Computing quadratic variation of $\int_0^t f_n(s) \, dB_s$ for a piecewise constant function $f_n$

Question

I'm learning about quadratic variation.

Given that $f_n(s,w)$ is bounded, piecewise constant, and $B$ is a brownian motion.
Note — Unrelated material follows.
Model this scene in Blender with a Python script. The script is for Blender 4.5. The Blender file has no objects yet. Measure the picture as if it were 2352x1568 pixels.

I am trying to compute the quadratic variation of $$F_n(t,w)\equiv\int_0 ^t f_n(s,w)dB(s,w)\equiv\sum_{i=1}^m f_n(t_i,w)(B(t_{i+1},w)-B(t_i,w)),$$ where $t_{m+1}=t,t_1=0$ and $f_n$ constant on $[t_i,t_{i+1})$. The quadratic variation (in $L^2$) should be $\int _0 ^t f_n^2(s,w)ds$.

Let $P$ be a partition of $[0,t]$. Then the quadratic variation is $$[F_n(t,w)]_t=\lim_{\Vert P \Vert \to 0}\sum_{k=1}^n ((F_n(t_k,w)-F_n({t_{k-1}},w))\\=\lim_{\Vert P \Vert\to 0}\sum \int_{t_{k-1}}^{t_k}f_ndB(s,w)$$

Since $f$ is constant on $[t_i,t_{i+1})$, I can express this as $\lim \int_0 ^tf_ndB(s,w)$, but where does the square come form and how does $dB(s,w)$ become $ds$ in the limit?

Answer 1

The square comes from the very definition of the quadratic variation:

$$[F_n]_t = \lim_{|\Pi| \to 0} \sum_{k=1}^N (F_n(t_k)-F_n(t_{k-1}))^{\color{red}{2}}.$$

Note that the limit is an $L^2$-limit. Since you already have a candidate for the limit, the easiest thing is to check that

$$I:=\left\| \sum_{k=1}^N (F_n(t_k)-F_n(t_{k-1}))^2 - \int_0^t f_n(s)^2 \, ds \right\|_{L^2(\mathbb{P})}$$

converges to $0$ as the mesh size of the partition $\Pi = 0=t_0< \ldots < t_N = t$ tends to $0$. Since $f_n$ is piecewise constant, we have

$$\begin{align*} I &= \left\| \sum_{k=1}^N (F_n(t_k)-F_n(t_{k-1}))^2 - \sum_{k=1}^N \int_{t_{k-1}}^{t_k} f_n(t_{k-1})^2 \, ds \right\| \\ &= \left\| \sum_{k=1}^N f_n(t_{k-1})^2 (B_{t_k}-B_{t_{k-1}})^4 - \sum_{k=1}^N f_n(t_{k-1})^2 (t_k-t_{k-1}) \right\| \\ &= \left\| \sum_{k=1}^N f_n(t_{k-1})^2 \big[ (B_{t_k}-B_{t_{k-1}})^2-(t_k-t_{k-1}) \big] \right\|\end{align*}$$

Now use the boundedness of $f_n$ and the fact that $B_{t_k}-B_{t_{k-1}} \stackrel{d}{=} \sqrt{t_k-t_{k-1}} B_1$ to conclude that the right-hand side converges to $0$.